Para poder juzgarlo antes de la celebración de la Pascua judía, el Sanedrín sesionó irregularmente de noche. Jesús fue llevado atado a la casa de Caifás (Jn 18, 24), donde se habían reunidos los escribas y los ancianos. Los sumos sacerdotes buscaron dos falsos testigos con ánimo de darle muerte a Jesús (Mt 26, 57-61). Caifás interrogó a Jesús sobre las acusaciones presentadas en su contra y, en vista de su respuesta, éste señaló que no había necesidad de escuchar nuevamente a los testigos. Se asumió la respuesta de Jesús como una confesión de haber cometido blasfemia y se votó para imponer la sanción. A unanimidad: «Es reo de muerte» (Mt 26, 66).
Dado que Roma se había reservado la pena capital (potestas gladii), Jesús fue llevado al pretorio (Jn 18, 28). Poncio Pilato, prefecto romano, intentó liberar en varias ocasiones a Jesús por tratarse de una violación a las leyes hebreas. Jesús no había cometido ningún delito (Jn 18, 38 y Jn 19, 4). De hecho, frente a los cuestionamientos de Poncio Pilato, Jesús reconoce que su reino no es de este mundo, por lo que su misión no es conspirar contra el imperio romano (Jn 18, 36).
Poncio Pilato, intentando disuadir a los judíos, pone en manos del pueblo la decisión de elegir si soltar a Jesús o a Barrabás (Jn 18, 39). La multitud elige a Barrabás y presiona al prefecto romano para que condene a Jesús por traición y sedición: «Si sueltas a éste, no eres amigo del César; todo el que se hace rey se enfrenta al César» (Jn 19, 12).
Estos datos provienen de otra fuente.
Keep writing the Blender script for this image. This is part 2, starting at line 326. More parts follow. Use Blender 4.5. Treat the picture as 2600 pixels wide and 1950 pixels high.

Poncio Pilato condena a Jesús a la pena capital por el escrache de los judíos (populismo punitivo) y lo entrega para que sea crucificado (Jn 19, 16). Jesús fue azotado y obligado a cargar con su cruz hasta el Calvario (“Gólgota”).
El proceso seguido a Jesús fue completamente arbitrario, pues éste, luego de ser presentado irregularmente al Sanedrín sobre la base de una acusación sustentada sobre falsos testimonios, fue condenado a la pena capital por un delito romano que, como bien reconoció en varias ocasiones el propio prefecto romano, no se subsumía en la conducta de Jesús. Éste fue condenado por la presión social de los fariseos que, sustentado en el miedo y en las emociones del pueblo, exigieron laimposición de la pena de muerte por supuesta sedición y traición. Un juicio que, desde un examen histórico-jurídico, es a todas luces contrario a las leyes romanas. En este proceso se desconocieron las garantías mínimas de un debido proceso.